— START OF Exercise material —

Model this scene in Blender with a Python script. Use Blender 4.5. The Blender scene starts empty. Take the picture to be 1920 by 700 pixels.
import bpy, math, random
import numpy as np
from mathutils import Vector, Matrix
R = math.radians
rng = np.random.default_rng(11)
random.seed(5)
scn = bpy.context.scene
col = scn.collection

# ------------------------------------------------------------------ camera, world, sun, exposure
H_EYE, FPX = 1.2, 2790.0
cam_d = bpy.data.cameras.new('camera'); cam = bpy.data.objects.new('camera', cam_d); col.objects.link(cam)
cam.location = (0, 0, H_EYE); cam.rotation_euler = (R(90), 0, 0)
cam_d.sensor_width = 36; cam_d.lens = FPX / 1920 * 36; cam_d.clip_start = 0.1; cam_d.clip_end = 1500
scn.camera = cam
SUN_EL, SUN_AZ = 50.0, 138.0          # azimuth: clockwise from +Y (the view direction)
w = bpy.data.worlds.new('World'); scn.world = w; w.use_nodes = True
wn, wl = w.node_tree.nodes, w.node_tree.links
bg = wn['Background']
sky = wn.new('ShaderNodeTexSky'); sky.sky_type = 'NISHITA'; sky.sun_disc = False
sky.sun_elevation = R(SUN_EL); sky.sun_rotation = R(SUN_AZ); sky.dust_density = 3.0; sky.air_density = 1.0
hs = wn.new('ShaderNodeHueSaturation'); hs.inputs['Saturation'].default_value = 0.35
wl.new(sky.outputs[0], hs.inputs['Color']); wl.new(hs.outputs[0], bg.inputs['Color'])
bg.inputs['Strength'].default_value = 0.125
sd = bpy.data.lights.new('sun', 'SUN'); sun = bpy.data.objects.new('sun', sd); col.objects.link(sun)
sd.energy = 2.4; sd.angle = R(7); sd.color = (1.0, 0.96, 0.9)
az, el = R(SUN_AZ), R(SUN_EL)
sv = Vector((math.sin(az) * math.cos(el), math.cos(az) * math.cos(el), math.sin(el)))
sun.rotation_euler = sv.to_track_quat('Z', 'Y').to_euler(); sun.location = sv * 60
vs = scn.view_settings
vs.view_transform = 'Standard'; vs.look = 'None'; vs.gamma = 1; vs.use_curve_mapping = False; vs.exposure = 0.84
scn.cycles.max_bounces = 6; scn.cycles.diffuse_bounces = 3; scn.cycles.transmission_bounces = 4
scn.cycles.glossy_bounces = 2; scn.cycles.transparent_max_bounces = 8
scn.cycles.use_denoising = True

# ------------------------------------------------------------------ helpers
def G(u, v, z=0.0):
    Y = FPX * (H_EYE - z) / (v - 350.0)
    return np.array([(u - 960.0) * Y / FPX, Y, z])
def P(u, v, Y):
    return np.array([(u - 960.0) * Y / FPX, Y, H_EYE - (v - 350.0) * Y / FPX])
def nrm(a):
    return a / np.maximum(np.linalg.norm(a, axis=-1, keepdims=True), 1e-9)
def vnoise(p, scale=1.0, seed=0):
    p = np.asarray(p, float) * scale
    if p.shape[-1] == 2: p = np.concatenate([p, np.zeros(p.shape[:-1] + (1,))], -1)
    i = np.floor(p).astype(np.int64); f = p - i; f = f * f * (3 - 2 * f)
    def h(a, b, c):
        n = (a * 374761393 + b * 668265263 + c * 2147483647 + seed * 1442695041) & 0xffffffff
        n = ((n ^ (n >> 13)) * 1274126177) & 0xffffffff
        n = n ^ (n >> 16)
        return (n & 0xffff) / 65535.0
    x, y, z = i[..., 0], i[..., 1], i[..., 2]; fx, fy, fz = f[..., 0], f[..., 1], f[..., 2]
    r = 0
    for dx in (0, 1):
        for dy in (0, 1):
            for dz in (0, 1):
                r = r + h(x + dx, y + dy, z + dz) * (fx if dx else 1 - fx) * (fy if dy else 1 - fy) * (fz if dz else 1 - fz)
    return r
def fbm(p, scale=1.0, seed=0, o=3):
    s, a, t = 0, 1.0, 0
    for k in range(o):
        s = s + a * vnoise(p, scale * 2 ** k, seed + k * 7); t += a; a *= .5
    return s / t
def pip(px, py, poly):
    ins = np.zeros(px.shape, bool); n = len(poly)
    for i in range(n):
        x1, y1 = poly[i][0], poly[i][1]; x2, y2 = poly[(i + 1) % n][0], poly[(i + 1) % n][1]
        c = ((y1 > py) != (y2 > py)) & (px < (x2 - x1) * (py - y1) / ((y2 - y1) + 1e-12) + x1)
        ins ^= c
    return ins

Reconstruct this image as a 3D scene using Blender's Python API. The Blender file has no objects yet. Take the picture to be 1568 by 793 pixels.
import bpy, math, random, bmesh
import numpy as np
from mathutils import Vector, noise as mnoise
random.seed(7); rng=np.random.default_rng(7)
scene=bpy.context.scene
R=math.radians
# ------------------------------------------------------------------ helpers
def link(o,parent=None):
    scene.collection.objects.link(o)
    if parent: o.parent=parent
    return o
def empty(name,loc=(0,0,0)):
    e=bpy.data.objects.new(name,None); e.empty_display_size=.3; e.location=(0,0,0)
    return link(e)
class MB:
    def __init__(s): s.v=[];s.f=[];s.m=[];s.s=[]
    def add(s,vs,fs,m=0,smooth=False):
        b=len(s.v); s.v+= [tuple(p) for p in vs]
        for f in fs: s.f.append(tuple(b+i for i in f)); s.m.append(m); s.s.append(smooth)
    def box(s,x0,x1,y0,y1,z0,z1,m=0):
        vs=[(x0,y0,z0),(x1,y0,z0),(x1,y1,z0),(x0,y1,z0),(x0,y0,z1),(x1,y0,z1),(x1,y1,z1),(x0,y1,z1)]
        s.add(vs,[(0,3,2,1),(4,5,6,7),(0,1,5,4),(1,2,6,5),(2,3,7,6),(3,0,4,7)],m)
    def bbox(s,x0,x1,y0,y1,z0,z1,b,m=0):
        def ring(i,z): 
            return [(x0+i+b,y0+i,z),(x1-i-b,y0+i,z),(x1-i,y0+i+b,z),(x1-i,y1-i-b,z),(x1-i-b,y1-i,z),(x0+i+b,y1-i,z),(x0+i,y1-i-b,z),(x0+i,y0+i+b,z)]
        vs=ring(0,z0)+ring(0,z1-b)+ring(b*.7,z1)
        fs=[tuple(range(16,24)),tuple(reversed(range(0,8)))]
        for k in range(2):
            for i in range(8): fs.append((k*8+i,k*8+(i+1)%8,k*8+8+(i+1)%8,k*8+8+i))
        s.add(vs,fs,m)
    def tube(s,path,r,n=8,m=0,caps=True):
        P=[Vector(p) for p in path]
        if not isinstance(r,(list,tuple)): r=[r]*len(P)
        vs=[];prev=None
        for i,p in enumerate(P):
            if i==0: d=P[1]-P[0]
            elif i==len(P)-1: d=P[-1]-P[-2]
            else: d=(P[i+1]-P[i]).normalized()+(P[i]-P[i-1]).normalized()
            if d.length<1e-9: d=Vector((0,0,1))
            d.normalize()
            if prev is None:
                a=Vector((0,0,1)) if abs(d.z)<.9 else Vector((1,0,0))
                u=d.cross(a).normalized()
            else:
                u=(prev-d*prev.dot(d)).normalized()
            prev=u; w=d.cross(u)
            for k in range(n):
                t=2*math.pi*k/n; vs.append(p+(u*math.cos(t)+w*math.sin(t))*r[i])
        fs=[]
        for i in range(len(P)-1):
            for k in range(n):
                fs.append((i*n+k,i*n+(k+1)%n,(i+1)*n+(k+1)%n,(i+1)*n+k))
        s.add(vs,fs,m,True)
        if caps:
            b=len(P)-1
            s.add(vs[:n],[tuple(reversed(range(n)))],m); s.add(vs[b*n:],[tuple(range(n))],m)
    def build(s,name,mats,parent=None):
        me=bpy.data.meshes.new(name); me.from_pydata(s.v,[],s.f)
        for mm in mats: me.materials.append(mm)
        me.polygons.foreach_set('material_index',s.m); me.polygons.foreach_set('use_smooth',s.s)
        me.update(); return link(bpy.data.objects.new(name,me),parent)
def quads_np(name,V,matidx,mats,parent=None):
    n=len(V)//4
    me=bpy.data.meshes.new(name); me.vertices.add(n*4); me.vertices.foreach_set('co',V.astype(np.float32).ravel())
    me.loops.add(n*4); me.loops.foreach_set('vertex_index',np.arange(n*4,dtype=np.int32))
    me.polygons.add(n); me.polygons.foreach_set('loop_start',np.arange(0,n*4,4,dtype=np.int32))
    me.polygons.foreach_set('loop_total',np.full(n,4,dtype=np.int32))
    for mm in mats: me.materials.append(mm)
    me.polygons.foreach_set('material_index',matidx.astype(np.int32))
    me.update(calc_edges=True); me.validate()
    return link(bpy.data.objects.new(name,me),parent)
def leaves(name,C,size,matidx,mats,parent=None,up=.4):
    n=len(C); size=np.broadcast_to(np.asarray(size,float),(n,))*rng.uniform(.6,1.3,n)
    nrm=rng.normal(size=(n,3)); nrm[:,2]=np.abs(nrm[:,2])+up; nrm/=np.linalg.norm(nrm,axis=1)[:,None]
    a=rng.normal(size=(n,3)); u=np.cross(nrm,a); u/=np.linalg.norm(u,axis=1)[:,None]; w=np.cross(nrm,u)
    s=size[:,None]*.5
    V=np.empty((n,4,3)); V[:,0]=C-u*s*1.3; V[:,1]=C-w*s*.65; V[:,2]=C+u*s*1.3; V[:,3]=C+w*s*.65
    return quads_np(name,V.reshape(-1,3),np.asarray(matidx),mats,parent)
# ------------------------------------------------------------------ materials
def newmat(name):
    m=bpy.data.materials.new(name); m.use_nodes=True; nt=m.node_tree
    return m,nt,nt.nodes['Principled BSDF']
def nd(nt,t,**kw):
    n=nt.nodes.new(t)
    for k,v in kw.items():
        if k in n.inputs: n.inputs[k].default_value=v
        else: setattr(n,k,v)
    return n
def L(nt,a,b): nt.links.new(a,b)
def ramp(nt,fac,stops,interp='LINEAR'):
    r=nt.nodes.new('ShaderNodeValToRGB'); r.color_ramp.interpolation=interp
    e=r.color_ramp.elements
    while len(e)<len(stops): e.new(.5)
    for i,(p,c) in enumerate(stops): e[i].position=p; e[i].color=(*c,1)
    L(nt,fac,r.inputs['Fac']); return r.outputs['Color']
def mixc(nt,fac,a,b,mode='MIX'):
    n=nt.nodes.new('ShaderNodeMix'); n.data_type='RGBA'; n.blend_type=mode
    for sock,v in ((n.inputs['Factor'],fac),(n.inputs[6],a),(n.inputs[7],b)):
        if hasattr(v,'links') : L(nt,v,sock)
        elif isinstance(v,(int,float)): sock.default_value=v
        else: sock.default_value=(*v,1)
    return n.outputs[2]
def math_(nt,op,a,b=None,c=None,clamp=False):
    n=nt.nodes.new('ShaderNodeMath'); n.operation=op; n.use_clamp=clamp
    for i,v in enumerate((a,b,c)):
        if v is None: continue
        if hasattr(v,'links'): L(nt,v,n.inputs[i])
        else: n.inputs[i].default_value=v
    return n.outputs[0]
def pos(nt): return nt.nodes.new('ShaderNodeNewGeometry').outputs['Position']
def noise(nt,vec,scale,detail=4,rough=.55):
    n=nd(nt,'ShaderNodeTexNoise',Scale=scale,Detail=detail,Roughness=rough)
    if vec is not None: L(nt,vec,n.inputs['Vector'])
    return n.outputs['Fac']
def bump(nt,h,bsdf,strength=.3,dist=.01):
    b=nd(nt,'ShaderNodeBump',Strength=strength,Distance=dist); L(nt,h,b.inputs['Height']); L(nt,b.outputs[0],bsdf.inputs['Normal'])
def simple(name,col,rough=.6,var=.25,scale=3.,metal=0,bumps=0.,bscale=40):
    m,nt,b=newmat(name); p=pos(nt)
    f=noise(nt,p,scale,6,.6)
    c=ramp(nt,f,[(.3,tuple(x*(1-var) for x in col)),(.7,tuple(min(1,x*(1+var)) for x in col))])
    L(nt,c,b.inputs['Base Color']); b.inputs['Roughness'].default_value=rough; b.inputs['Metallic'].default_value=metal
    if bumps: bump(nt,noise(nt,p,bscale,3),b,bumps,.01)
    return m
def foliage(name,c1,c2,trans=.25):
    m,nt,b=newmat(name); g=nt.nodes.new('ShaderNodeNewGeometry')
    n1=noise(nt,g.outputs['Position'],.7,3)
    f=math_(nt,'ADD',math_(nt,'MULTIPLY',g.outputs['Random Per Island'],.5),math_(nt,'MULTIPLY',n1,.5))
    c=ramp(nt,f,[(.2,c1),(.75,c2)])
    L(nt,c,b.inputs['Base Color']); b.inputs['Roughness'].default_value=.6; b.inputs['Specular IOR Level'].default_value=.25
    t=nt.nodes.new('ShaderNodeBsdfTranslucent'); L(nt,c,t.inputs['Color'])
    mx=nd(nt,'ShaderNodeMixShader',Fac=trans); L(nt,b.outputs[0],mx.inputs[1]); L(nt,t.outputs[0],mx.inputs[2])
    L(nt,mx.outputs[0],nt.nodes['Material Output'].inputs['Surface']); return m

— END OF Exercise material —

■ Problem details ■
Take the lines above from the first through the one containing "col = scn.collection" and reproduce them exactly; include nothing else.

■ The reply ■
Model this scene in Blender with a Python script. Use Blender 4.5. The Blender scene starts empty. Take the picture to be 1920 by 700 pixels.
import bpy, math, random
import numpy as np
from mathutils import Vector, Matrix
R = math.radians
rng = np.random.default_rng(11)
random.seed(5)
scn = bpy.context.scene
col = scn.collection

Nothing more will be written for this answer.